Happy New Year everyone!

It’s now 2018. Shall we take a quick look at the top 10 posts from 2017? In case you missed them, here’s a recap:

  1. How to eliminate button bounces with digital logic

    This page, showing how to handle debouncing buttons, received 1,178 hits in 2017.

  2. Building a high speed Finite Impulse Response Digital Filter

    This page may have been the first real introduction to FIR filtering on ZipCPU.com, offering more details than the initial, two-simple filters article presented. It described how to build a generic FIR filter within an FPGA.

    Although the blog has since moved on to discuss many other filtering implementations, this basic article was a winner that received 1,284 page views in 2017.

  3. Using a CORDIC to calculate sines and cosines in an FPGA

    Although the CORDIC algorithm really isn’t anything new, this was still a winning article as it helped to explain to many how a CORDIC operates. As a result, this article received 1,347 page views in 2017.

  4. FPGA Hell

    This simple and short essay describes the reality that many FPGA developers have found themselves within: the code builds, it synthesizes, it can be placed onto an FPGA, but once there it doesn’t work. It also offers some approaches for getting out of FPGA Hell as well. This well loved article received 1,375 page views in 2017.

  5. FPGAs vs ASICs

    Thanks to a conversation with a friend at ORCONF this year, I learned that ASIC development is very different from FPGA development. Sure, they both share Verilog or VHDL as a base language, and they both use digital logic, but they are also very different disciplines. This article focuses on and describes those differences. It received 1,427 page views in 2017.

  6. Building a prefetch module for the ZipCPU

    I guess I wasn’t expecting this article to end up on the top-ten list this year when I wrote it. It only describes a very simple prefetch module for the ZipCPU, not the fastest or the best prefetch module. Perhaps it was because it showed how a prefetch module could interact with a CPU, or perhaps it was because it showed how a prefetch module could be formally verified. Either way, this article ends up at number 6, with 2,003 page views during 2017.
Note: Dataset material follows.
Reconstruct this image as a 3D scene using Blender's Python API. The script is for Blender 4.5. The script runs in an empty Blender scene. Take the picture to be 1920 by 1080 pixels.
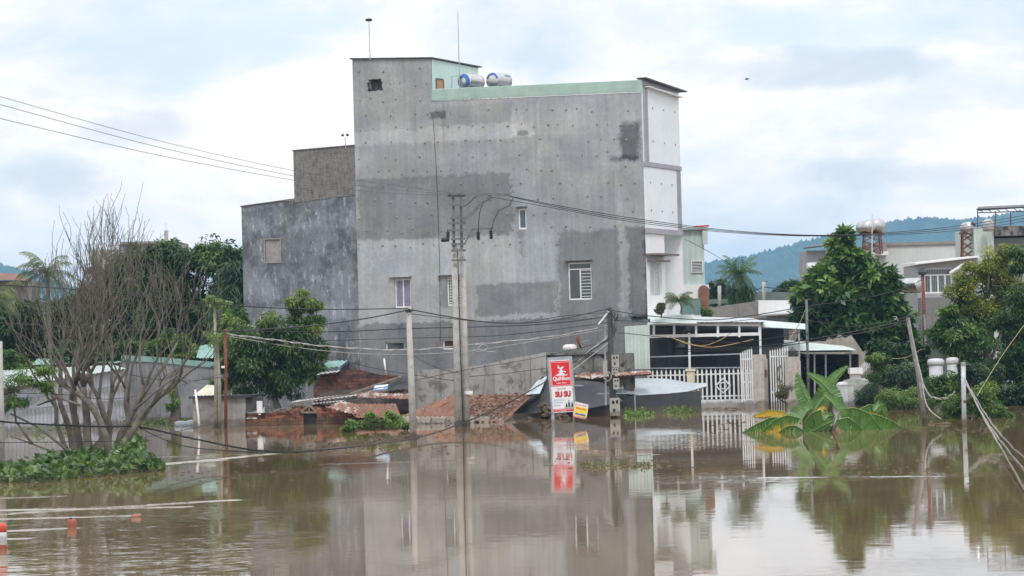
import bpy, math, random
import numpy as np
from mathutils import Vector, Matrix
R = math.radians
SC = bpy.context.scene
COL = SC.collection
# ------------------------------------------------------------------ camera
FPX, EYE, HZ, ROLL = 5600.0, 3.7, 100.0, 0.027      # focal length in photo pixels, eye height over the water
PIT = math.atan(HZ / FPX)
_f0 = Vector((0, math.cos(PIT), math.sin(PIT))); _u0 = Vector((0, -math.sin(PIT), math.cos(PIT))); _r0 = Vector((1, 0, 0))
CR = _r0 * math.cos(ROLL) - _u0 * math.sin(ROLL)
CU = _u0 * math.cos(ROLL) + _r0 * math.sin(ROLL)
EYEP = Vector((0, 0, EYE))
cam_d = bpy.data.cameras.new("camera"); cam = bpy.data.objects.new("camera", cam_d); COL.objects.link(cam)
cam_d.sensor_width = 36; cam_d.lens = 36 * FPX / 1920; cam_d.clip_start = .5; cam_d.clip_end = 20000
cam.matrix_world = Matrix(((CR.x, CU.x, -_f0.x, 0), (CR.y, CU.y, -_f0.y, 0), (CR.z, CU.z, -_f0.z, EYE), (0, 0, 0, 1)))
SC.camera = cam
SC.view_settings.view_transform = 'Standard'; SC.view_settings.look = 'None'
SC.view_settings.exposure = 0.45; SC.view_settings.gamma = 1.0; SC.view_settings.use_curve_mapping = False
SC.cycles.max_bounces = 8; SC.cycles.transparent_max_bounces = 8; SC.cycles.volume_bounces = 1

# ------------------------------------------------------------------ node helper
class G:
    def __init__(s, nt): s.nt = nt
    def n(s, t, ins=None, **props):
        nd = s.nt.nodes.new(t)
        for k, v in props.items(): setattr(nd, k, v)
        for k, v in (ins or {}).items(): s.put(nd.inputs[k], v)
        return nd
    def put(s, sock, v):
        if isinstance(v, bpy.types.NodeSocket): s.nt.links.new(v, sock)
        else:
            if sock.type == 'RGBA' and not isinstance(v, (int, float)) and len(v) == 3: v = (*v, 1)
            sock.default_value = v
    def m(s, op, a, b=0.0, c=None, clamp=False):
        nd = s.n('ShaderNodeMath', operation=op, use_clamp=clamp); s.put(nd.inputs[0], a); s.put(nd.inputs[1], b)
        if c is not None: s.put(nd.inputs[2], c)
        return nd.outputs[0]
    def v(s, op, a, b=(0, 0, 0)):
        nd = s.n('ShaderNodeVectorMath', operation=op); s.put(nd.inputs[0], a); s.put(nd.inputs[1], b)
        return nd.outputs['Value'] if op in ('DOT_PRODUCT', 'LENGTH') else nd.outputs[0]
    def mix(s, f, a, b, mode='MIX'):
        nd = s.n('ShaderNodeMix', data_type='RGBA', blend_type=mode)
        s.put(nd.inputs[0], f); s.put(nd.inputs[6], a); s.put(nd.inputs[7], b); return nd.outputs[2]
    def ss(s, x, a, b):
        nd = s.n('ShaderNodeMapRange', interpolation_type='SMOOTHSTEP'); s.put(nd.inputs[0], x)
        nd.inputs[1].default_value = a; nd.inputs[2].default_value = b; return nd.outputs[0]
    def noise(s, vec, scale, detail=4, rough=.55, out=0, dist=0.0):
        nd = s.n('ShaderNodeTexNoise', {'Scale': scale, 'Detail': detail, 'Roughness': rough, 'Distortion': dist}); s.put(nd.inputs['Vector'], vec); return nd.outputs[out]
    def scale(s, vec, sx, sy, sz): return s.v('MULTIPLY', vec, (sx, sy, sz))
    def ramp(s, f, stops):
        nd = s.n('ShaderNodeValToRGB'); s.put(nd.inputs[0], f); el = nd.color_ramp.elements
        while len(el) < len(stops): el.new(.5)
        for e, (p, c) in zip(el, stops): e.position = p; e.color = (*c, 1)
        return nd.outputs[0]
    def sep(s, vec):
        nd = s.n('ShaderNodeSeparateXYZ'); s.put(nd.inputs[0], vec); return nd.outputs
    def comb(s, x, y, z):
        nd = s.n('ShaderNodeCombineXYZ')
        for i, q in enumerate((x, y, z)): s.put(nd.inputs[i], q)
        return nd.outputs[0]

def px_dir(px, py):
    return (_f0 + CR * ((px - 960) / FPX) + CU * ((540 - py) / FPX))

# ------------------------------------------------------------------ sky and sun
SUN_EL, SUN_AZ = R(52), R(172)          # azimuth clockwise from +Y: behind the camera, a little to the right
W = bpy.data.worlds.new("World"); SC.world = W; W.use_nodes = True
wn = W.node_tree; wn.nodes.clear(); g = G(wn)
sky = g.n('ShaderNodeTexSky', sky_type='NISHITA', sun_disc=False, sun_elevation=SUN_EL, sun_rotation=SUN_AZ, dust_density=2.0)
d = g.n('ShaderNodeTexCoord').outputs['Generated']
dx, dy, dz = g.sep(d)[:3]
inv = g.m('DIVIDE', 1.0, g.m('MAXIMUM', dy, .08))
qx = g.m('MULTIPLY', dx, inv); qz = g.m('MULTIPLY', dz, inv)
pv = g.comb(qx, dy, g.m('MULTIPLY', qz, 2.2))
n1 = g.noise(g.v('ADD', pv, (3.1, 0, 1.7)), 9, 7, .6, dist=.4)
n2 = g.noise(g.v('ADD', pv, (7.3, 0, 4.2)), 26, 6, .55, dist=.3)
cov = g.m('ADD', g.m('MULTIPLY', n1, .75), g.m('MULTIPLY', n2, .25))
def blob(px, py, rx, ry):
    w = px_dir(px, py); cx, cz = w.x / w.y, w.z / w.y
    a = g.m('DIVIDE', g.m('SUBTRACT', qx, cx), rx / FPX); b = g.m('DIVIDE', g.m('SUBTRACT', qz, cz), ry / FPX)
    r2 = g.m('ADD', g.m('MULTIPLY', a, a), g.m('MULTIPLY', b, b))
    r2 = g.m('ADD', r2, g.m('MULTIPLY', g.m('SUBTRACT', n2, .5), 2.6))
    return g.ss(r2, 1.3, .0)
SKYS = .1
cloud_w = g.ramp(cov, [(.36, (.62, .73, .83)), (.47, (.82, .875, .92)), (.55, (1.0, 1.0, 1.0))])
blue = g.m('MAXIMUM', blob(380, 60, 330, 110), g.m('MAXIMUM', blob(1600, 50, 360, 60), blob(1760, 360, 190, 30)))
cloud = g.mix(g.m('MULTIPLY', blue, .62), cloud_w, (.60, .76, .88))
grey = g.m('MAXIMUM', blob(110, 335, 120, 50), g.m('MAXIMUM', blob(240, 250, 150, 45), g.m('MAXIMUM', blob(1700, 330, 230, 34), blob(1500, 130, 330, 40))))
cloud = g.mix(g.m('MULTIPLY', grey, .62), cloud, (.50, .60, .70))
lo = g.ss(dz, .10, .0); cloud = g.mix(1.0, cloud, g.mix(lo, (1.06, 1.0, .96), (1.30, 1.15, 1.02)), 'MULTIPLY')
hi = g.ss(dz, .15, .75)                                   # the overcast is thinner and brighter overhead
cloud = g.mix(1.0, cloud, g.mix(hi, (1.0, .965, .94), (1.46, 1.50, 1.55)), 'MULTIPLY')
skyc = g.mix(.88, g.mix(1.0, sky.outputs[0], (SKYS, SKYS, SKYS), 'MULTIPLY'), cloud)
bg = g.n('ShaderNodeBackground', {'Color': skyc, 'Strength': 1.0}); out = g.n('ShaderNodeOutputWorld')
wn.links.new(bg.outputs[0], out.inputs[0])
sd = bpy.data.lights.new("sun", 'SUN'); sd.energy = 1.3; sd.angle = R(14); sd.color = (1, .975, .94)
so = bpy.data.objects.new("sun", sd); COL.objects.link(so)
so.rotation_euler = Vector((math.sin(SUN_AZ) * math.cos(SUN_EL), math.cos(SUN_AZ) * math.cos(SUN_EL), math.sin(SUN_EL))).to_track_quat('Z', 'Y').to_euler()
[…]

    Indeed, since this topic was so well received, I am looking forward to posting about the ZipCPU’s prefetch and cache module, and how that module may also be formally proven, in 2018.

  7. Some Simple Clock-Domain Crossing Solutions

    This post discusses several different approaches to simple clock domain crossings. It discusses what clock domain crossings is, and when you need a clock domain crossing solution in the first place. This article received 2,152 page views.

  8. My first experience with Formal Methods

    This post discusses my first experiences with using formal methods via the open source yosys program and the associated yosys-smtbmc program. I applied these methods to a FIFO. Much to my surprise, the formal methods found bugs in my “working” FIFO implementation that I had never found using a traditional test bench methodology.

    This post received 5,936 page views in 2017.

  9. Rules for new FPGA designers

    At the beginning of the fall 2017 semester, I put together a list of “rules” and pieces of advice for new FPGA designers. While these rules were hotly debated on the Hacker News website, they will still help to keep new FPGA designers out of a lot of debugging troubles.

    This post received 11,530 page views.

  10. Clocks for Software Engineers

    The one post that received more page views than any other was the Clocks for Software Engineers post. This post examines many of the common problems that software engineers have when trying to “program” in Verilog or VHDL. It discusses the impact of for loops, and why the clock is so important.

    In general, I make it a point not to post any of my articles to any news aggregators. This is based upon the Bible verse:

    Let another man praise thee, and not thine own mouth; a stranger, and not thine own lips. (Prov 27:2)

    Doing this also allows me to evaluate how well a particular article was, or was not received. If someone feels that the article was well written enough to post to an aggregator, then that tells me something about my audience.

    It may have been about four days after I posted this article when someone read it and posted it on Hacker News. I was sitting at my desk at the time watching Google Analytics while doing other work when suddenly the number of page views spiked from 0-3 at a time to upwards of 700 views at once. (It’s probably more accurately a block average over a minute or two, but it shows on the screen as though they were all at once.) I then looked to find the article on Hacker News: it was the top article for several hours that night. Since then, it has often remained the top article people have read on a week by week basis.

    This article tops the zipcpu.com charts at 57,033 page views in 2017.

If you find you’ve missed any of these articles, feel free to go back and read what others have enjoyed so much this year.

From my standpoint, I find these top ten articles, together with any e-mails from my Patreon supporters, are a guide to what topics might interest FPGA developers in the future. For example, based upon this list I’ll probably discuss some other (better?) approaches to sine-wave generation in this new year, how to build (and verify) a prefetch with an integrated cache, an asynchronous FIFO implementation, how to simulate a display using Verilator, and much more–but only if the Lord is willing.